I really liked this photograph which is of Suzanne Lenglen, a French tennis play who here is high kicking during a doubles match in Wimbledon in 1924.

An example of the art on display is Head of a Boxer by Henri Laurens, sculptured in 1920. Laurens was a regular boxing fan and the expression of French cubism apparently shows the cuts and fractures inflicted in a boxing ring. The sculptor also designed the set of the Blue Train ballet which was created for the Paris Olympics.

There is also this striking painting called The Liffey Swim. Painted in 1923 it earned Ireland’s first ever Olympic medal (a silver). The painter Jack Yeats was the brother of W. B. Yeats (Nobel Prize for Literature winning author) and depicts the annual swimming race in Dublin which still takes place today.

One final item I liked was this fan which was used to advertise Volt perfume from L. T. Piver, Paris, dating from around 1924.

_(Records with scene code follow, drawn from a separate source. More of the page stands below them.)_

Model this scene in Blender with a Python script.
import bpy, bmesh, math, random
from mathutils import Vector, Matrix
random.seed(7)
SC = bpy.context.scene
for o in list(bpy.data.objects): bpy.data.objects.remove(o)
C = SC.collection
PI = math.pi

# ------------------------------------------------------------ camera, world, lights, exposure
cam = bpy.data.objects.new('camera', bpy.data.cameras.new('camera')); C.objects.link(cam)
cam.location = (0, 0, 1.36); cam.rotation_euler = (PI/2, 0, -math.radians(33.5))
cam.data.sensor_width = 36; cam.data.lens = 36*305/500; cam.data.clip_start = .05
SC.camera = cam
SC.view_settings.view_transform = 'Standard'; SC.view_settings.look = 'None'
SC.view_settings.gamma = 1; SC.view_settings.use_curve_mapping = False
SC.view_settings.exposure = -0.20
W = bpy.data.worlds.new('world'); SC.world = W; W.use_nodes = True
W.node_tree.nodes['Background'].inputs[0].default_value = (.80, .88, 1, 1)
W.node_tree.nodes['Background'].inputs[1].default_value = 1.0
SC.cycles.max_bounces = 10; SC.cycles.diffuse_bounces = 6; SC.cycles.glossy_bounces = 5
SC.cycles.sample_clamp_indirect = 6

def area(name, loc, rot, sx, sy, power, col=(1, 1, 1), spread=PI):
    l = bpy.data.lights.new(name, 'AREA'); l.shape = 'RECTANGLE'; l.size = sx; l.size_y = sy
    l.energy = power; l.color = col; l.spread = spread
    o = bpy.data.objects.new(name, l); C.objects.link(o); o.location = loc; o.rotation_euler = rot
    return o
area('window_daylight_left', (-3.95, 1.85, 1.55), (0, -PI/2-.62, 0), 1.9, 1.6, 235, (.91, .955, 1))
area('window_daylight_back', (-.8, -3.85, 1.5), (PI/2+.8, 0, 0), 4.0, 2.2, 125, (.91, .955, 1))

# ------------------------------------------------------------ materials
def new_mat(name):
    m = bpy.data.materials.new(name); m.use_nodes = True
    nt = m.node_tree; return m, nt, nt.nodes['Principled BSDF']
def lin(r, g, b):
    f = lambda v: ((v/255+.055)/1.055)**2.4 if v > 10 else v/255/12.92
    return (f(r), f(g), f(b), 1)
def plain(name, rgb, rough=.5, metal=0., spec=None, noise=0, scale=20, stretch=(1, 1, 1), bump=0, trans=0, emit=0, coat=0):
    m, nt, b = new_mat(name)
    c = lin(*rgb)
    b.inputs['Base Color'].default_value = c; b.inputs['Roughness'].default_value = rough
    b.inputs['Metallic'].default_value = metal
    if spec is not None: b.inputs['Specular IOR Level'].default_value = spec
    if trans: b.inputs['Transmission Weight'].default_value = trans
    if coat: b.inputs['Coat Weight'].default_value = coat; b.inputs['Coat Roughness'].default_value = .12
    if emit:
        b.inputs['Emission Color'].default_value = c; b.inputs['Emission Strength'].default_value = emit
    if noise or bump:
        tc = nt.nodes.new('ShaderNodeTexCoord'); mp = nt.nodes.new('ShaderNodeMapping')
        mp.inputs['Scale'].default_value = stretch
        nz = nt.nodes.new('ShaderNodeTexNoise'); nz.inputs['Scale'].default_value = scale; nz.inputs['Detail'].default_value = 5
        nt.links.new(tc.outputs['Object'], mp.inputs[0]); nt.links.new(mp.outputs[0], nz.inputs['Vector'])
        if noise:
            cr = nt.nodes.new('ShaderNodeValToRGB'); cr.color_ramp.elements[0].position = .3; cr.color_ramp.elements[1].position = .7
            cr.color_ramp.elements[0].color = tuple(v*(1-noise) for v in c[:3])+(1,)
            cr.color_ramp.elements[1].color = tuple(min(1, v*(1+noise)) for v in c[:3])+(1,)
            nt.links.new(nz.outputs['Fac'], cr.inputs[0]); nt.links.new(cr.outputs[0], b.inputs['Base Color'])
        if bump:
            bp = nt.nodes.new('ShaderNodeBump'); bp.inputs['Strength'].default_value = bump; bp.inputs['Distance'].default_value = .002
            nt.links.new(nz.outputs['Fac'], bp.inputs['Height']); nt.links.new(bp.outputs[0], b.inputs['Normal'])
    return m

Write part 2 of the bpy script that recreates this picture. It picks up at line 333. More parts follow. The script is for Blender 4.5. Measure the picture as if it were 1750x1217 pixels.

All in all I really enjoyed the exhibition and seeing the different ways in which the business of the Olympics has evolved away from just being about sporting prowess.

If you’ve read my previous post about the Fitzwilliam Museum you’ll know that the Founders Entrance was closed on that occasion, so this time round I made sure to enter through there. Following the death of the original architect Charles Robert Cockerell was appointed to finish the project of building the museum, envisaging the stunning staircase and the central dome but it was another architect, Edward Middleton Barry who finished things off and added his own touches such as the mosaic floors and the designs on the columns.

It really is a beautiful space and worth paying attention to all the details including the plaster casts in the niches of famous antique statues. Many of the museum’s casts were donated to the Museum of Classical Archaeology (which I also visited on this trip, so expect a post about that later), but they made sure to keep those at the entrance.

One other thing I made sure to look at, even though I have seen it before, was Botticelli’s Venus and Mars which was on loan from the National Gallery in London as part of the gallery’s “National Treasures” tour in celebration of its 200th birthday. As part of the celebrations 12 masterpieces from their collection were loaned out to galleries and museums around Great Britain and Northern Ireland so that at least half of the population of the UK would be within a few hours journey of one of the paintings.

Always a delight to visit, the Paris exhibition ends on 3 November.